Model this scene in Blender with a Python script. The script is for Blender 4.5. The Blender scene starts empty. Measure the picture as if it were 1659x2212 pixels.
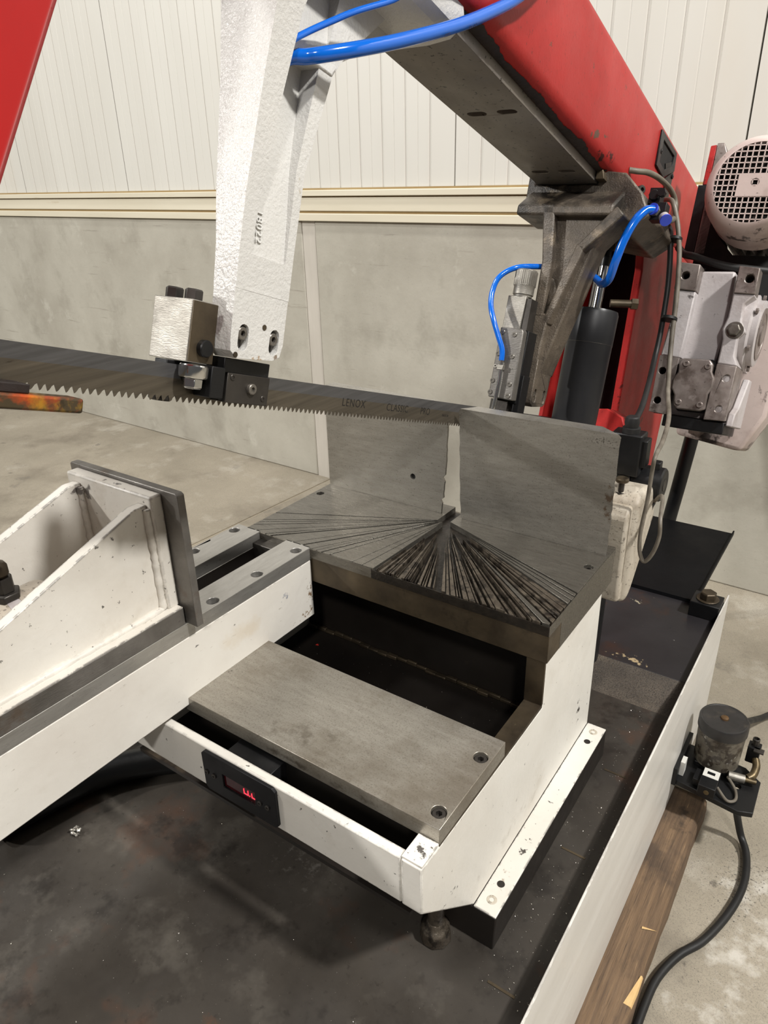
import bpy, bmesh, math, random
from mathutils import Vector, Matrix, Quaternion
from mathutils.geometry import tessellate_polygon

random.seed(7)
SC = bpy.context.scene
COL = SC.collection
PI = math.pi

# ------------------------------------------------------------------ camera
def cam_basis(yaw, pitch, roll):
    cy, sy, cp, sp = math.cos(yaw), math.sin(yaw), math.cos(pitch), math.sin(pitch)
    f = Vector((sy * cp, cy * cp, sp)); r0 = Vector((cy, -sy, 0)); u0 = r0.cross(f)
    cr, sr = math.cos(roll), math.sin(roll)
    return cr * r0 + sr * u0, -sr * r0 + cr * u0, f
r_, u_, f_ = cam_basis(-0.6161306, -0.4356823, -0.0254380)
cam = bpy.data.cameras.new('camera')
cam.sensor_fit = 'HORIZONTAL'; cam.sensor_width = 36.0
cam.lens = 1554.55 / 1659.0 * 36.0
cam.clip_start = 0.02; cam.clip_end = 100
camo = bpy.data.objects.new('camera', cam); COL.objects.link(camo)
camo.matrix_world = Matrix(((r_.x, u_.x, -f_.x, 0), (r_.y, u_.y, -f_.y, 0), (r_.z, u_.z, -f_.z, 1.5), (0, 0, 0, 1)))
SC.camera = camo

# ------------------------------------------------------------------ world, hall lamps, exposure
wd = bpy.data.worlds.new('hall_ambient'); SC.world = wd; wd.use_nodes = True
bg = wd.node_tree.nodes['Background']
bg.inputs[0].default_value = (1.0, 0.985, 0.96, 1); bg.inputs[1].default_value = 0.09
SC.view_settings.view_transform = 'Standard'; SC.view_settings.look = 'None'
SC.view_settings.exposure = 0.0; SC.view_settings.gamma = 1.0
try: SC.view_settings.use_curve_mapping = False
except Exception: pass
def lamp(name, loc, tgt, power, size, col=(1, .98, .94)):
    l = bpy.data.lights.new(name, 'AREA'); l.shape = 'DISK'; l.size = size; l.energy = power; l.color = col
    o = bpy.data.objects.new(name, l); COL.objects.link(o); o.location = loc
    d = Vector(tgt) - Vector(loc); o.rotation_euler = d.to_track_quat('-Z', 'Y').to_euler()
    return o
T0 = (-.6, .9, .9)
lamp('hall_lamp', (-9.6, -6.4, 6.6), T0, 1020, .55)
lamp('hall_lamp', (3.9, 1.1, 6.6), T0, 620, .5)
lamp('hall_lamp', (-4.2, -1.6, 7.0), T0, 200, .7)  # unseen lamp added as overhead fill
lamp('hall_lamp', (3.2, -5.0, 6.8), T0, 330, .6)

# ------------------------------------------------------------------ helpers
TH = math.radians(-18.1)
CT, ST = math.cos(TH), math.sin(TH)
def bw(p):                       # frame of the raised saw bow (X, s along blade, t up) -> world
    X, s, t = p
    return (X, s * CT - t * ST, s * ST + t * CT)
NV = Vector((0, -ST, CT)); DV = Vector((0, CT, ST)); XV = Vector((1, 0, 0)); YV = Vector((0, 1, 0)); ZV = Vector((0, 0, 1))
BASE = {}

def frame_of(d):
    d = d.normalized(); a = Vector((0, 0, 1)) if abs(d.z) < .9 else Vector((1, 0, 0))
    u = d.cross(a).normalized(); return u, d.cross(u)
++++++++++
Please restate the material above line by line, exactly, beginning at its first line and ending with the line that contains "PI = math.pi", without any pictures.

Model this scene in Blender with a Python script. The script is for Blender 4.5. The Blender scene starts empty. Measure the picture as if it were 1659x2212 pixels.
import bpy, bmesh, math, random
from mathutils import Vector, Matrix, Quaternion
from mathutils.geometry import tessellate_polygon

random.seed(7)
SC = bpy.context.scene
COL = SC.collection
PI = math.pi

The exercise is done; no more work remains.